After teaching for 31 years in primary and middle schools, including eleven as head teacher, I retired (at the age of 52) in 1997 and a year later created my first website, which contained, in addition to an assortment of personal material, an education section consisting of the essays and dissertation I had written for my DipEd and MA courses at the University of London Institute of Education in the 1980s.
In 2001 I added the text of a lecture I gave to American teachers taking part in a summer school in Oxford. This became the basis of my history of education in the UK which, last revised in 2018, now comprises half a million words with links to the texts of almost 400 documents.

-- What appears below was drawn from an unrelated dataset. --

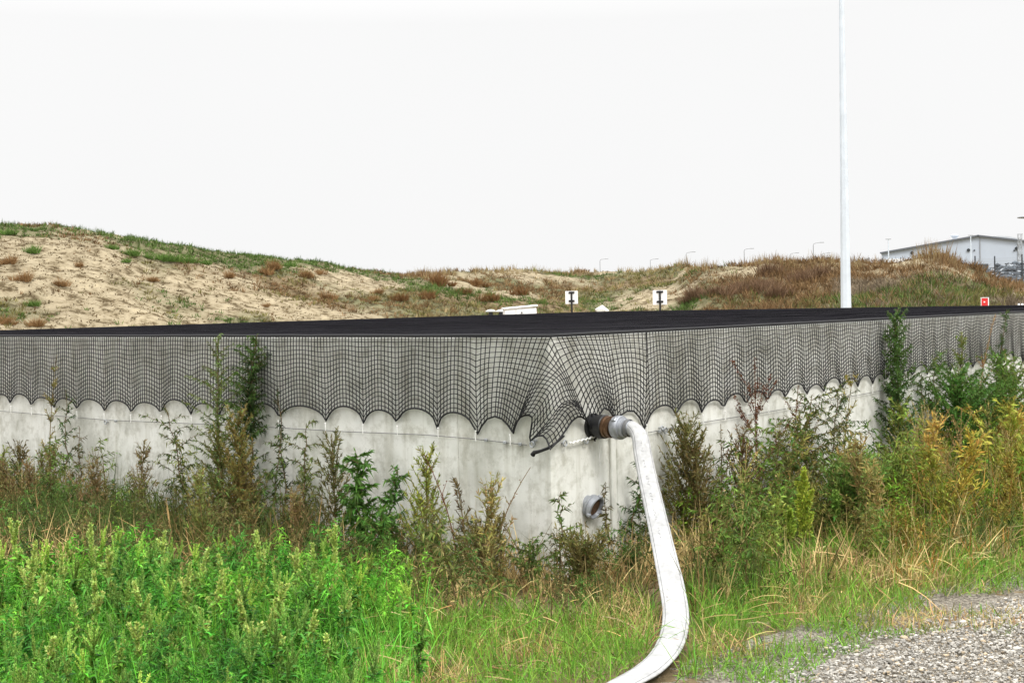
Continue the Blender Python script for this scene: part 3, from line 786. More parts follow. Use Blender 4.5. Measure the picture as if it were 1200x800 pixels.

By the beginning of 2004 one of my essays – about the Plowden Report – was attracting a significant number of hits, and emails began to arrive asking where copies of the report could be found. As Plowden had long been out of print and was not available online, I applied for – and was granted – a licence from HMSO to put the text of the report on the website. I retyped the first thirty pages of the 1000-page report before a friend suggested that a scanner and some OCR software might be quicker! I took their advice and, by the end of October 2004, the complete Plowden Report was online.
I then started work on the six Hadow reports (1923-1933). By this time it was clear that the education section of the website was the only one achieving a significant number of visitors, so in May 2006 the other sections were removed and the site was renamed Education in England.